Iraq: 36 Speicher massacre defendants referred for trial

Iraq: 36 Speicher massacre defendants referred for trial
2 min read
11 November, 2015
Thirty-six defendants accused of involvement in the Speicher massacre will be tried on 26 November, amid concerns that their sentences will be politicised.
Iraqi Shia fighter prays at burial site believed to hold victims of Speicher massacre [AFP/Getty]

An Iraqi court has referred the files of 36 new men accused of committing the Speicher massacre to the Central Criminal Court of Iraq (CCCI), amid concerns by legal organisations that the defendants will be given death sentences.

In a statement to the press, judicial spokesman Abdul-Sattar al-Birqdar said that the judicial investigative panel of the CCCI, which was formed to inquire about the massacre that was committed in Camp Speicher, has referred the defendants to the criminal court, noting that they will be tried on 26 November.
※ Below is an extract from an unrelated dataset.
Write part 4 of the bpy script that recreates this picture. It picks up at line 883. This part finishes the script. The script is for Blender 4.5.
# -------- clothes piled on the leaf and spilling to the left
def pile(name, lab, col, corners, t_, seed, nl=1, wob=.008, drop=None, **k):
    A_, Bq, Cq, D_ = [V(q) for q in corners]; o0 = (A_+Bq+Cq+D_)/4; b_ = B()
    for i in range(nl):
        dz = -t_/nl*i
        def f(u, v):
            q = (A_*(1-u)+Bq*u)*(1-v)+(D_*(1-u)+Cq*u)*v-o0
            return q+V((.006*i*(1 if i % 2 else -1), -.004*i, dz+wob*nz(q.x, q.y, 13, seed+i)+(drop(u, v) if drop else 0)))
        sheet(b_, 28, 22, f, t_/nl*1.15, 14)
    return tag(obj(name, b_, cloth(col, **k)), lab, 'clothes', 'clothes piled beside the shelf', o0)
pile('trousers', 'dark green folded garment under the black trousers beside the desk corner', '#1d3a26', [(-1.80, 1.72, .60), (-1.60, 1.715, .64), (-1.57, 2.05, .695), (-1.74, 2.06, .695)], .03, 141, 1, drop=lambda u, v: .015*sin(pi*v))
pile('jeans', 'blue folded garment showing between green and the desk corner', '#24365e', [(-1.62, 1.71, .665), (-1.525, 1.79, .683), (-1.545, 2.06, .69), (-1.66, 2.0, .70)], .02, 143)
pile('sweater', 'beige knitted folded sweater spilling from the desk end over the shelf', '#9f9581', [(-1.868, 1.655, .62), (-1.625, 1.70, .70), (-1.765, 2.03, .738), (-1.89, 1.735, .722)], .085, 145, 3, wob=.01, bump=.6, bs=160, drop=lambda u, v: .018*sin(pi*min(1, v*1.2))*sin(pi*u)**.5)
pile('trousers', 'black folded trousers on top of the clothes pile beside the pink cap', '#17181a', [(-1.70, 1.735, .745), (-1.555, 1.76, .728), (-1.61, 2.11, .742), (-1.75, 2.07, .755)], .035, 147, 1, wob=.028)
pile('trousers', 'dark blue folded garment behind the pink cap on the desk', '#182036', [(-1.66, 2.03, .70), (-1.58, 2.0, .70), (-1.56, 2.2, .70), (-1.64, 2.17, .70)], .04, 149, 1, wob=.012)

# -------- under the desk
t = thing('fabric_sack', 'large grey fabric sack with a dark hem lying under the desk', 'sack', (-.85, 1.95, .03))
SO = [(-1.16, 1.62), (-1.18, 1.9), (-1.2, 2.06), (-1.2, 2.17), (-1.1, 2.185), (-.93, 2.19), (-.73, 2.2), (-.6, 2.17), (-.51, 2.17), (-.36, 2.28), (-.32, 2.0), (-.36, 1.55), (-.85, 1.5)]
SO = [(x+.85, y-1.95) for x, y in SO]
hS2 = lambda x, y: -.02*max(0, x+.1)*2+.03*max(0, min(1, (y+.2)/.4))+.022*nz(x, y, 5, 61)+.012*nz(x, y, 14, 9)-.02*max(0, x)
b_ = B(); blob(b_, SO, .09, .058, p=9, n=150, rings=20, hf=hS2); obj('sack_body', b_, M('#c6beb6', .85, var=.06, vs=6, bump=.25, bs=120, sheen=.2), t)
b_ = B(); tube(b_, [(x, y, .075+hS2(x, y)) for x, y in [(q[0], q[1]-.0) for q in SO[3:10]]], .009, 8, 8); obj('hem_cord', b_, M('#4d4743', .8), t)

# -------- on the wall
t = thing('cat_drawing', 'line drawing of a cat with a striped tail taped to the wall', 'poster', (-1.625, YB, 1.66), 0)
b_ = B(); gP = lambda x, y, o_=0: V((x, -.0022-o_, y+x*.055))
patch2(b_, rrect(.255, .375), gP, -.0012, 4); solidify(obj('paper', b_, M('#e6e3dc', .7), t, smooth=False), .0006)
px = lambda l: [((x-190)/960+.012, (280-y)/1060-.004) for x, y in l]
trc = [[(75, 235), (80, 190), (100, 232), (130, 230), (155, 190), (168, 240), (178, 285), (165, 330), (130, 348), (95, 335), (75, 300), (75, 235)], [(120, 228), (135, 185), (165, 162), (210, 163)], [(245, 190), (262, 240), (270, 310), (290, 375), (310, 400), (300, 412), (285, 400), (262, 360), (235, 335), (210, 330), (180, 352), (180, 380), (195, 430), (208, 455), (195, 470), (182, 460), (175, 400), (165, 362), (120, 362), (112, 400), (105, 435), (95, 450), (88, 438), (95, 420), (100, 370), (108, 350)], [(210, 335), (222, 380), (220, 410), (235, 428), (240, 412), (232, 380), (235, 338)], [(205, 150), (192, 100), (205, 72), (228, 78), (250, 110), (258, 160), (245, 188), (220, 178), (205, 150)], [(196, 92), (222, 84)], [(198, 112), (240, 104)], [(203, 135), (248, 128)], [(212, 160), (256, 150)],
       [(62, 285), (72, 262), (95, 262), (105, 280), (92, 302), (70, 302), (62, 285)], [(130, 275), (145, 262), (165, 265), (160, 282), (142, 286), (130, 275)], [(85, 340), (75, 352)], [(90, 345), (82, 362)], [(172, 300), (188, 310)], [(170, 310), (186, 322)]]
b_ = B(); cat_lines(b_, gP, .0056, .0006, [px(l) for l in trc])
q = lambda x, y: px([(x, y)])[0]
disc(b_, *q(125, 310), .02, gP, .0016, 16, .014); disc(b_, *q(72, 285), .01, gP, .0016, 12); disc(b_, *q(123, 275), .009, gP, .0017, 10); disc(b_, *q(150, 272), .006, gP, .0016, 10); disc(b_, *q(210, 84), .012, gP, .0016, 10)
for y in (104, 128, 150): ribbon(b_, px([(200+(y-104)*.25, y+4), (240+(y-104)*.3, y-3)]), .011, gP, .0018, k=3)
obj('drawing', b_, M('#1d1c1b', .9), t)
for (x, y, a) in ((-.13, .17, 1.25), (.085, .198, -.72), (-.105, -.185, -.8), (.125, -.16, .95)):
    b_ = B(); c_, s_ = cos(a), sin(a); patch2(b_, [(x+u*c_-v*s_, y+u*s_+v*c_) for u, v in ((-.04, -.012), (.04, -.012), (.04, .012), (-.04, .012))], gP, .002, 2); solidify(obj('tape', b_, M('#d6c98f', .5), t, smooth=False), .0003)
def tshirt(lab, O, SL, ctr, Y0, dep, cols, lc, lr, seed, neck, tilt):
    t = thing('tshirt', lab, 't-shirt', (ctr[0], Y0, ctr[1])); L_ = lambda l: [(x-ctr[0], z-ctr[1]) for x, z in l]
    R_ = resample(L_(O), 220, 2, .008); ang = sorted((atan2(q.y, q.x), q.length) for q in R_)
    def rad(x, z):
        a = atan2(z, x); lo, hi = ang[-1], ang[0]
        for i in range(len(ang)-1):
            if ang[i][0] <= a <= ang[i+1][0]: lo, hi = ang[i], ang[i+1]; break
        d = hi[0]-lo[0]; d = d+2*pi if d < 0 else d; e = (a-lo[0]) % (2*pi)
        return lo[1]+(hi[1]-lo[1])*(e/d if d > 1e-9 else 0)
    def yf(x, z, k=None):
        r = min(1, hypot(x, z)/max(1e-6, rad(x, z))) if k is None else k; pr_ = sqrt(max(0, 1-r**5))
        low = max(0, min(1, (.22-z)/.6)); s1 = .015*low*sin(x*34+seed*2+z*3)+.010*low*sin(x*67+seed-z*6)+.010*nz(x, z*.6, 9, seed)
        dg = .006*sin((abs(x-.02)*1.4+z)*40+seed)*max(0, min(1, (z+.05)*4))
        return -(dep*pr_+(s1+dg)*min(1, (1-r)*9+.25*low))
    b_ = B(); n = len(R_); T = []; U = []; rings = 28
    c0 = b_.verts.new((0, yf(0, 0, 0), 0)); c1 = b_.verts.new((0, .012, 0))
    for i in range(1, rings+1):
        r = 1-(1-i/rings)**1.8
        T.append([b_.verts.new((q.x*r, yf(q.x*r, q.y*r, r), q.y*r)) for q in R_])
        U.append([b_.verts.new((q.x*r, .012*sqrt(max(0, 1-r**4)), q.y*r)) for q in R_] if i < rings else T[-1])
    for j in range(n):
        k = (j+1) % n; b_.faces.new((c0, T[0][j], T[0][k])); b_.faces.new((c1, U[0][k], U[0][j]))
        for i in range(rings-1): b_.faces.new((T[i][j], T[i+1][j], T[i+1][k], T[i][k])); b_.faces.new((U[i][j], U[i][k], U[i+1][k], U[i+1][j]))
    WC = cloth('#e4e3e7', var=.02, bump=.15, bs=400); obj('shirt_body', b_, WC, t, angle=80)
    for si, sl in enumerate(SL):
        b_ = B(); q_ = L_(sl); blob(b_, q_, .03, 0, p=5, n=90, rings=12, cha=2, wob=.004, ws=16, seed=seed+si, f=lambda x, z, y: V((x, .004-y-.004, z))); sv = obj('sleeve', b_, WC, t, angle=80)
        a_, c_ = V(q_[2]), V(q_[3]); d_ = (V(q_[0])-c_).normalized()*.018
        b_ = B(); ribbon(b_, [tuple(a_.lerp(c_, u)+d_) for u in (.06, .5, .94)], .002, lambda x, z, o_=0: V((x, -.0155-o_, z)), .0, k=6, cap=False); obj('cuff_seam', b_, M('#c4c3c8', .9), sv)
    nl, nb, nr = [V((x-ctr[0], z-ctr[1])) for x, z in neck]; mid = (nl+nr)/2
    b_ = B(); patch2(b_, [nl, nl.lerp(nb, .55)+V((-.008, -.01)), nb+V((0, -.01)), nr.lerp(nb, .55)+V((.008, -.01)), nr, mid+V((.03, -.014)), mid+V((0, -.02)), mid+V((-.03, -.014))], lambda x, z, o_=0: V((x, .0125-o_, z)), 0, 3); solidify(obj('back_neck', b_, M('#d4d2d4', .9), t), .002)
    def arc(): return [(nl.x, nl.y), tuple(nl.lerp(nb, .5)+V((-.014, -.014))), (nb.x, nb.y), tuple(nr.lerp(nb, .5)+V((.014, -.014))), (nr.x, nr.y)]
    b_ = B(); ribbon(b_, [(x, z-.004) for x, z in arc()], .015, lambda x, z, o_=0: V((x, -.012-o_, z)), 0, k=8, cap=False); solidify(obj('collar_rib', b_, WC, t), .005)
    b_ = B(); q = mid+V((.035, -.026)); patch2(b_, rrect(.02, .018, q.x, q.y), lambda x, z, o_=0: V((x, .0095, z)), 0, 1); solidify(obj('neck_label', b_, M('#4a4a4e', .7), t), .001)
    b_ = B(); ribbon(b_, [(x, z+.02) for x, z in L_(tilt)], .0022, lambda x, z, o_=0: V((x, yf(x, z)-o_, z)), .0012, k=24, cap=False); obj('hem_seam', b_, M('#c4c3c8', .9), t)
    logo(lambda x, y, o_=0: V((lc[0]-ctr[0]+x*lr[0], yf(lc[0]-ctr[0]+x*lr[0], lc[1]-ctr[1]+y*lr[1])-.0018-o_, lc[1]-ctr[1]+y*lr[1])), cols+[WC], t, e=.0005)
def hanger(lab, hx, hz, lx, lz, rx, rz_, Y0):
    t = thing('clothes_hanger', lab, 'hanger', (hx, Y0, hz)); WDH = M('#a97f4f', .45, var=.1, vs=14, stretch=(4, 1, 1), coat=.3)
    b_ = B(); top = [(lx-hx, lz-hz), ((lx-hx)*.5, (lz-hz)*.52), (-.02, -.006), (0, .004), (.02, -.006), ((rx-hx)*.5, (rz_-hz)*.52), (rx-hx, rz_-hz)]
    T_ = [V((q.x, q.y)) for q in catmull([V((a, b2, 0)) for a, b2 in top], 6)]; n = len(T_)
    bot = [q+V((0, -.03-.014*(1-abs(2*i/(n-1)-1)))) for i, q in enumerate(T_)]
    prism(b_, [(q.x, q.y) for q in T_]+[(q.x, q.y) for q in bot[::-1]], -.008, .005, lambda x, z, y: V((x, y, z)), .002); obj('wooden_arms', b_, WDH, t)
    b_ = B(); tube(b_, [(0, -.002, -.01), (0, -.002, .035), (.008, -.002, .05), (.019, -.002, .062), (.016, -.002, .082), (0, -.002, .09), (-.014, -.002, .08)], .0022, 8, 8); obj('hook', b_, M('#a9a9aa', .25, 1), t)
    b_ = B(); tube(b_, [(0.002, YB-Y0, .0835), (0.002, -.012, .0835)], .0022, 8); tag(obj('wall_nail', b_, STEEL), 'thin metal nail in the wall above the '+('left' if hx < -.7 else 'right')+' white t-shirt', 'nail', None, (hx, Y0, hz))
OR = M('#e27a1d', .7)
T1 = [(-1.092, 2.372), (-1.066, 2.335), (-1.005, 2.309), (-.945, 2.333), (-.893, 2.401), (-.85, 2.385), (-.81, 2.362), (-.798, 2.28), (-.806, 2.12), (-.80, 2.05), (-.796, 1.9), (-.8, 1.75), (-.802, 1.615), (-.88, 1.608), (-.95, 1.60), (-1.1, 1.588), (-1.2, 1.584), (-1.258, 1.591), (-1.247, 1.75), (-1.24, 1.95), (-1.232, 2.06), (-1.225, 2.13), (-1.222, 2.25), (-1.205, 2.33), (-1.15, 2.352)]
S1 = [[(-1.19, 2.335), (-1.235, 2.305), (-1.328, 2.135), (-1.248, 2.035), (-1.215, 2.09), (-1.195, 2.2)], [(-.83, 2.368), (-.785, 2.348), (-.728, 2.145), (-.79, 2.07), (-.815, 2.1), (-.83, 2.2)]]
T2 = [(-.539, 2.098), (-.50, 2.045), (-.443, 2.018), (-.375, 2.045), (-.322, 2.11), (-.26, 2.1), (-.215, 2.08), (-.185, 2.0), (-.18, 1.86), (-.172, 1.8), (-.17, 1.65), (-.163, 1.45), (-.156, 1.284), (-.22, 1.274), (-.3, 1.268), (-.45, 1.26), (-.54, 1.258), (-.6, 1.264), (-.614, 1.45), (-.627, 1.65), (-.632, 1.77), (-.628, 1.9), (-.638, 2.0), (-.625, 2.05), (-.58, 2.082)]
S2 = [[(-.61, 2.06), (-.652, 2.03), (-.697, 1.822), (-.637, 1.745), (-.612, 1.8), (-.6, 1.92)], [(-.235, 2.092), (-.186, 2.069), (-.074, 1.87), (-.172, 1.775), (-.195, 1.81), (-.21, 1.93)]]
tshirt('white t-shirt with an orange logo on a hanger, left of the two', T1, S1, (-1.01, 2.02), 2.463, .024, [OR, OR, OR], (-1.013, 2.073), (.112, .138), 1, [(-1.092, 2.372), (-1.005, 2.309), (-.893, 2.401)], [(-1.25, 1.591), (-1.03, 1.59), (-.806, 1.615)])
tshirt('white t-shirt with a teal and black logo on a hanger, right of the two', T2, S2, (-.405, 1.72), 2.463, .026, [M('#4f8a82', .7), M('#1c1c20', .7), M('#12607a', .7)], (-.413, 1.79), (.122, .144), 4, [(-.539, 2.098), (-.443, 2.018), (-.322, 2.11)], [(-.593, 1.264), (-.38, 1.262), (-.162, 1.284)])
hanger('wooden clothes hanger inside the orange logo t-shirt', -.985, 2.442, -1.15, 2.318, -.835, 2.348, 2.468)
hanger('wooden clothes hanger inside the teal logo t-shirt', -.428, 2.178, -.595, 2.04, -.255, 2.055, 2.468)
Islamic State group (IS, formerly ISIS) has - allegedly unaided - executed more than 1600 Iraqi Air Force cadets from the Iraqi Air Force - believed to have been all Shia Muslims - in an attack on Camp Speicher, north Tikrit, on 12 June, 2014. The Iraqi government has accused the Baath Party of involvement in the massacre.

For his part legal expert Salam Hasan said that the right procedures should be taken and that "the evidence should match the facts before any judgement is made that may be politically motivated."

Hasan told al-Araby al-Jadeed: "The Criminal Court had previously sentenced 24 defendants in the [Speicher massacre] in a single session, a matter that raised doubts about the neutrality and impartiality of the Iraqi judiciary."
In one session, a court in Baghdad sentenced 24 men to death by hanging on 8 July over the Camp Speicher massacre

He said that most of the accused are from Salahuddin Province (capital Tikrit - former President Saddam Hussein's hometown) and that they should be given the right to appoint a lawyer. He pointed out that "Iraqi politicians are interfering with the judiciary and sentencing, putting the entire Iraqi judicial institution under suspicion."

The head of Al-Raed, an Iraqi human rights organisation, expressed his concerns that the defendants could be given death sentences.

He told al-Araby: "Everybody, including human rights organisations know that the Speicher case has become a purely political matter, and the Iraqi judiciary is still under the control of political parties and party and militia leaders."

In one session, a court in Baghdad sentenced 24 men to death by hanging on 8 July over the Camp Speicher massacre, raising criticism over the speed of and politicising of the sentencing, particularly that some of those convicted were distant relatives of Saddam Hussein, whom reports say were not in Tikrit when the massacre occurred.

Human Rights Watch criticised the Iraqi judiciary following the July sentencing and asked the Iraqi authorities to retry the defendants.